Task directions: Copy the lines of the data below exactly, starting at the first and stopping after the line that contains "COL = scene.collection"; include no pictures.

^^^^

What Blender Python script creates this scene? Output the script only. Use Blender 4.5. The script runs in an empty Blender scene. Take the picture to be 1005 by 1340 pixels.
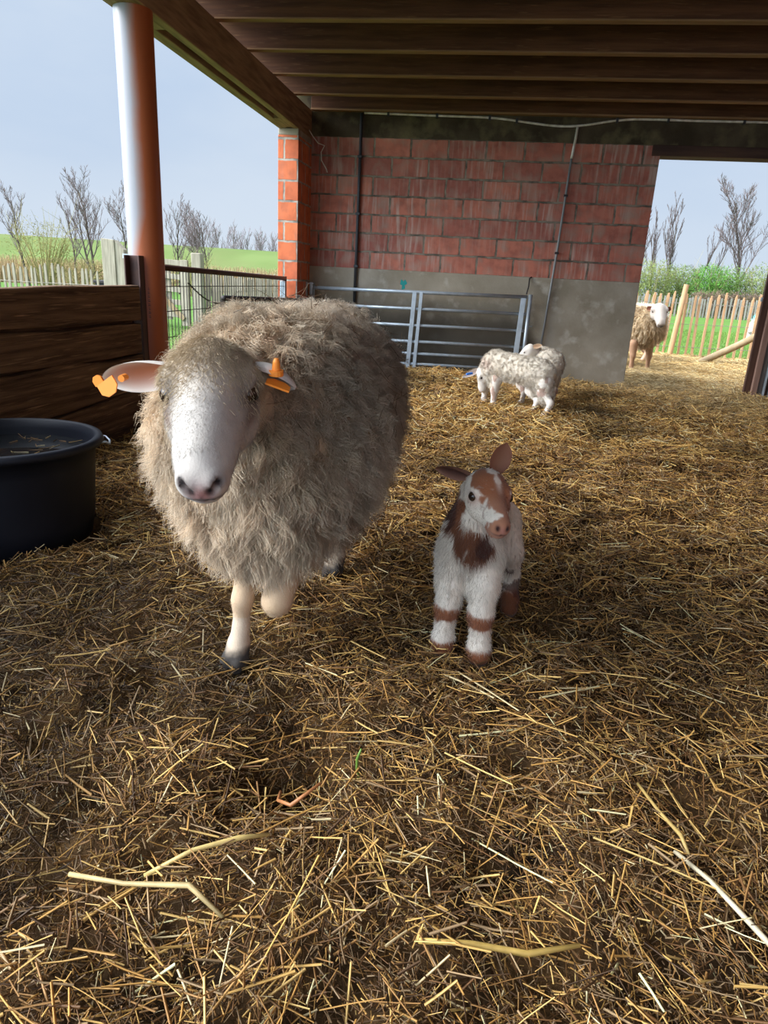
import bpy, bmesh, math, random
import numpy as np
from mathutils import Matrix, Vector
PI = math.pi
rng = np.random.default_rng(7)
random.seed(7)
scene = bpy.context.scene
COL = scene.collection

# ------------------------------------------------------------------ tagging
def tag(o, label=None, cat=None, group=None, kind=None):
    if label: o['label'] = label
    if cat: o['category'] = cat
    if group: o['group'] = group
    if kind: o['kind'] = kind
    return o

def thing(name, label, cat, loc=(0, 0, 0), group=None):
    o = bpy.data.objects.new(name, None)
    COL.objects.link(o)
    o.location = loc
    o.empty_display_size = .1
    return tag(o, label, cat, group)

def world_loc(o):
    v = Vector((0, 0, 0))
    while o is not None:
        v = v + o.location
        o = o.parent
    return v

def link_mesh(name, me, mat, parent=None, label=None, origin=None):
    o = bpy.data.objects.new(name, me)
    COL.objects.link(o)
    if mat is not None: me.materials.append(mat)
    if parent is not None: o.parent = parent
    if label: o['label'] = label
    return o

def raw_mesh(name, V, quads=None, tris=None, smooth=True, cols=None):
    """fast mesh from numpy arrays"""
    me = bpy.data.meshes.new(name)
    V = np.asarray(V, dtype=np.float32)
    fl, st, tot = [], [], 0
    if quads is not None and len(quads):
        q = np.asarray(quads, dtype=np.int32); fl.append(q.ravel())
        st.append(np.arange(len(q)) * 4); tot = len(q) * 4
    if tris is not None and len(tris):
        t = np.asarray(tris, dtype=np.int32); fl.append(t.ravel())
        st.append(tot + np.arange(len(t)) * 3)
    fl = np.concatenate(fl); st = np.concatenate(st).astype(np.int32)
    me.vertices.add(len(V)); me.vertices.foreach_set('co', V.ravel())
    me.loops.add(len(fl)); me.loops.foreach_set('vertex_index', fl)
    me.polygons.add(len(st)); me.polygons.foreach_set('loop_start', st)
    me.update(calc_edges=True)
    me.polygons.foreach_set('use_smooth', np.full(len(st), smooth, dtype=bool))
    if cols is not None:
        a = me.color_attributes.new('Col', 'FLOAT_COLOR', 'POINT')
        c = np.ones((len(V), 4), dtype=np.float32); c[:, :3] = cols
        a.data.foreach_set('color', c.ravel())
    me.validate()
    return me

class MB:
    """collects boxes / tubes / shapes of ONE part, in world coordinates"""
    def __init__(s): s.V = []; s.Q = []; s.T = []; s.n = 0
    def add(s, V, Q=(), T=()):
        V = np.asarray(V, float).reshape(-1, 3)
        if len(Q): s.Q.append(np.asarray(Q, int) + s.n)
        if len(T): s.T.append(np.asarray(T, int) + s.n)
        s.V.append(V); s.n += len(V)
        return s
    def box(s, lo, hi, rot=None, c=None):
        lo = np.array(lo, float); hi = np.array(hi, float)
        v = np.array([[(lo, hi)[(i >> k) & 1][k] for k in range(3)] for i in range(8)])
        if rot is not None:
            c = (lo + hi) / 2 if c is None else np.array(c)
            v = (v - c) @ np.array(rot).T + c
        return s.add(v, [(0, 2, 3, 1), (4, 5, 7, 6), (0, 1, 5, 4), (2, 6, 7, 3), (0, 4, 6, 2), (1, 3, 7, 5)])
    def bar(s, a, b, w, t, up=(0, 0, 1)):
        """rectangular bar from a to b: w across, t along 'up'"""
        a = np.array(a, float); b = np.array(b, float); d = b - a; L = np.linalg.norm(d); d /= L
        x = np.cross(d, up); x /= np.linalg.norm(x); y = np.cross(x, d)
        v = []
        for p in (a, b):
            for sx, sy in ((-1, -1), (1, -1), (1, 1), (-1, 1)):
                v.append(p + x * sx * w / 2 + y * sy * t / 2)
        return s.add(v, [(3, 2, 1, 0), (4, 5, 6, 7), (0, 1, 5, 4), (1, 2, 6, 5), (2, 3, 7, 6), (3, 0, 4, 7)])
    def tube(s, pts, r, n=10, cap=True):
        pts = np.array(pts, float); m = len(pts)
        r = np.full(m, r) if np.isscalar(r) else np.array(r, float)
        t = np.gradient(pts, axis=0); t /= np.linalg.norm(t, axis=1)[:, None] + 1e-9
        ref = np.array([0, 0, 1.]) if abs(t[0][2]) < .9 else np.array([1., 0, 0])
        x = np.cross(t[0], ref); x /= np.linalg.norm(x)
        an = np.arange(n) * 2 * PI / n; V = []
        for i in range(m):
            x = x - t[i] * np.dot(x, t[i]); x /= np.linalg.norm(x); y = np.cross(t[i], x)
            V.append(pts[i] + r[i] * (np.cos(an)[:, None] * x + np.sin(an)[:, None] * y))
        Q = []
        for i in range(m - 1):
            for j in range(n):
                k = (j + 1) % n
                Q.append((i * n + j, i * n + k, (i + 1) * n + k, (i + 1) * n + j))
        V = list(np.concatenate(V)); T = []
        if cap:
            V += [pts[0], pts[-1]]
            for j in range(n):
                k = (j + 1) % n
                T.append((m * n, k, j)); T.append((m * n + 1, (m - 1) * n + j, (m - 1) * n + k))
        return s.add(V, Q, T)
    def lathe(s, prof, c, n=40, sx=1., sy=1., rot=0., closed=False):
        """prof = [(r,z)...] turned round the z axis at c"""
        an = np.arange(n) * 2 * PI / n; V = []
        for r, z in prof:
            x = r * sx * np.cos(an); y = r * sy * np.sin(an)
            V.append(np.stack([c[0] + x * math.cos(rot) - y * math.sin(rot), c[1] + x * math.sin(rot) + y * math.cos(rot), np.full(n, c[2] + z)], 1))
        Q = [(i * n + j, i * n + (j + 1) % n, (i + 1) * n + (j + 1) % n, (i + 1) * n + j) for i in range(len(prof) - 1) for j in range(n)]
        return s.add(np.concatenate(V), Q)
    def disc(s, c, r, n=40, z=0.):
        an = np.arange(n) * 2 * PI / n
        V = np.stack([c[0] + r * np.cos(an), c[1] + r * np.sin(an), np.full(n, c[2] + z)], 1)
        V = np.vstack([V, [[c[0], c[1], c[2] + z]]])
        return s.add(V, (), [(n, j, (j + 1) % n) for j in range(n)])
    def build(s, name, mat, parent=None, label=None, smooth=False, bevel=0., kind=None, origin=None, autosmooth=None):
        V = np.concatenate(s.V)
        if parent is not None: off = np.array(world_loc(parent))
        elif origin is not None: off = np.array(origin, float)
        else:
            off = np.array([(V[:, 0].min() + V[:, 0].max()) / 2, (V[:, 1].min() + V[:, 1].max()) / 2, V[:, 2].min()])
        me = raw_mesh(name, V - off, np.concatenate(s.Q) if s.Q else None, np.concatenate(s.T) if s.T else None, smooth)
        o = link_mesh(name, me, mat, parent, label)
        if parent is None: o.location = off
        if autosmooth is not None:
            me.set_sharp_from_angle(angle=autosmooth)
        if bevel:
            m = o.modifiers.new('bevel', 'BEVEL'); m.width = bevel; m.segments = 2; m.limit_method = 'ANGLE'
        if kind: o['kind'] = kind
        return o

def rotz(a): return np.array([[math.cos(a), -math.sin(a), 0], [math.sin(a), math.cos(a), 0], [0, 0, 1.]])
def unit(v): v = np.array(v, float); return v / np.linalg.norm(v)

# ------------------------------------------------------------------ materials
def mat(name, base=(.5, .5, .5), rough=.7, spec=.3, metal=0., attr=False, second=None, scale=8., stretch=(1, 1, 1), detail=6., lo=.35, hi=.65,
        third=None, tscale=2., tlo=.5, thi=.7, bump=0., bscale=40., trans=0., sheen=0., spread=None):
    m = bpy.data.materials.new(name); m.use_nodes = True
    nt = m.node_tree; N = nt.nodes; L = nt.links
    b = N['Principled BSDF']
    b.inputs['Roughness'].default_value = rough
    b.inputs['Specular IOR Level'].default_value = spec
    b.inputs['Metallic'].default_value = metal
    b.inputs['Base Color'].default_value = (*base, 1)
    if sheen: b.inputs['Sheen Weight'].default_value = sheen
    tc = N.new('ShaderNodeTexCoord'); mp = N.new('ShaderNodeMapping'); mp.inputs['Scale'].default_value = stretch
    L.new(tc.outputs['Object'], mp.inputs['Vector'])
    out = None
    if attr:
        a = N.new('ShaderNodeAttribute'); a.attribute_name = 'Col'; out = a.outputs['Color']
    def noise(sc, det=6.):
        n = N.new('ShaderNodeTexNoise'); n.inputs['Scale'].default_value = sc; n.inputs['Detail'].default_value = det
        L.new(mp.outputs['Vector'], n.inputs['Vector']); return n.outputs['Fac']
    def mix(fac, lo, hi, a, c):
        r = N.new('ShaderNodeMapRange'); r.inputs['From Min'].default_value = lo; r.inputs['From Max'].default_value = hi
        L.new(fac, r.inputs['Value'])
        x = N.new('ShaderNodeMix'); x.data_type = 'RGBA'
        L.new(r.outputs['Result'], x.inputs['Factor'])
        if a is None: x.inputs[6].default_value = (*base, 1)
        else: L.new(a, x.inputs[6])
        x.inputs[7].default_value = (*c, 1)
        return x.outputs[2]
    if second is not None: out = mix(noise(scale, detail), lo, hi, out, second)
    if third is not None: out = mix(noise(tscale, 8.), tlo, thi, out, third)
    if out is not None: L.new(out, b.inputs['Base Color'])
    if bump:
        bn = N.new('ShaderNodeBump'); bn.inputs['Strength'].default_value = bump; bn.inputs['Distance'].default_value = .01
        L.new(noise(bscale, 8.), bn.inputs['Height']); L.new(bn.outputs['Normal'], b.inputs['Normal'])
    if trans:
        t = N.new('ShaderNodeBsdfTranslucent'); x = N.new('ShaderNodeMixShader'); x.inputs[0].default_value = trans
        if out is not None: L.new(out, t.inputs['Color'])
        else: t.inputs['Color'].default_value = (*base, 1)
        L.new(b.outputs[0], x.inputs[1]); L.new(t.outputs[0], x.inputs[2])
        L.new(x.outputs[0], N['Material Output'].inputs['Surface'])
    return m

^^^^

Exercise output:
What Blender Python script creates this scene? Output the script only. Use Blender 4.5. The script runs in an empty Blender scene. Take the picture to be 1005 by 1340 pixels.
import bpy, bmesh, math, random
import numpy as np
from mathutils import Matrix, Vector
PI = math.pi
rng = np.random.default_rng(7)
random.seed(7)
scene = bpy.context.scene
COL = scene.collection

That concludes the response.